The image enhancing system further includes the order-selecting index 20. The order-selecting index 20 connects with the image-signal-obtaining unit 40. The order-selecting index 20 selects the order of the image process. The image enhancing system can process the image process directly in any order, so that the calculation process for enhancing the image is simplified and the calculation time is reduced. FIG. 5A shows a schematic diagram of obtaining image signal when the image enhancing system of the present invention is operated in a first order process. FIG. 5B shows a schematic diagram of obtaining image signal when the image enhancing system of the present invention is operated in a second order process. The image enhancing system uses the methods shown in FIGS. 5A and 5B to obtain the image signals 60 and 62. Next, the image enhancing system uses the order-selecting index 20 to select the order of the image process. Thereby, the image enhancing system can process the image process directly in any order, so that the calculation process for enhancing the image is simplified and the calculation time is reduced.

If the threshold unit 48 is 0, the amplifying unit 50 is 1 and the brightness-adjusting unit 46 is 1, then the enhanced image produced by the high-pass filter and the low-pass filter that is shown in FIGS. 4A, 4B, 4C and 4D is a prefect reconstructed image. By using the high-pass filter and the low-pass filter, the image enhancing system can obtain the true image and can process the image signals within a specified frequency. The calculation time is thereby reduced and the amount of memory required is also reduced.

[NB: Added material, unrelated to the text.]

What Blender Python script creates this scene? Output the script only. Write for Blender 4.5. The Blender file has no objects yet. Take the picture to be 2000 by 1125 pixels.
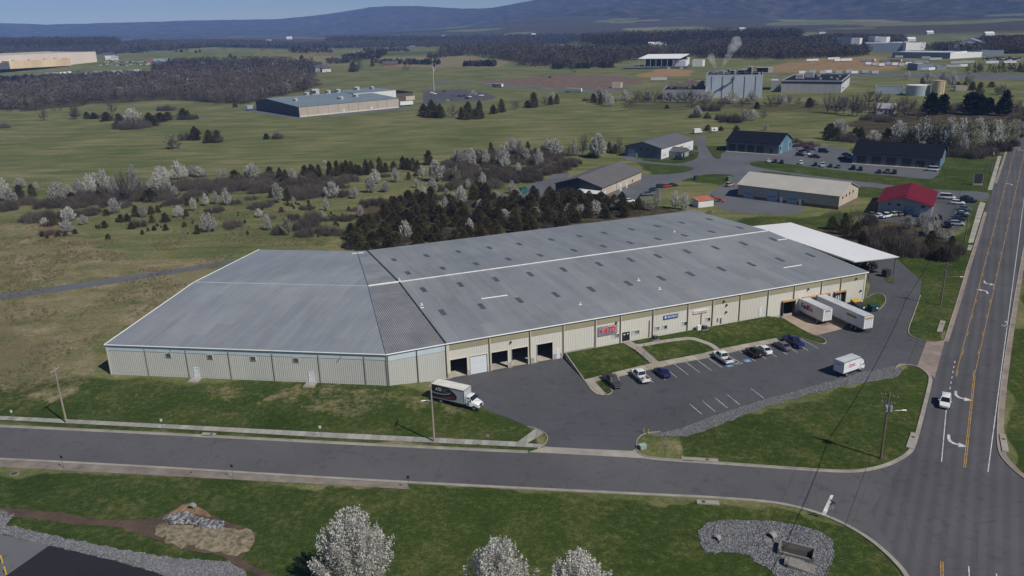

FIG. 6 shows a flow chart of the method for enhancing the image of the present invention. The steps includes obtaining nine pieces of image signals by processing three lines of image signals that are inputted continuously (S100), obtaining a first-group image signals by processing the nine pieces of image signals according to a low-pass filter and a high-pass filter (S102), obtaining a high-frequency image signal from the first-group image signals according to the coefficient of the high-pass filter (S104), obtaining a low-frequency image signal from the first-group image signals according to the coefficient of the low-pass filter (S106), eliminating the noise of the high-frequency image signal and enhancing the details of the high-frequency image signal (S108), adjusting the brightness of the low-frequency image signal (S110) and adding the high-frequency image signal and the low-frequency image signal that have been processed to obtain an enhanced image (S112).

The description above only illustrates specific embodiments and examples of the invention. The invention should therefore cover various modifications and variations made to the herein-described structure and operations of the invention, provided they fall within the scope of the invention as defined in the following appended claims.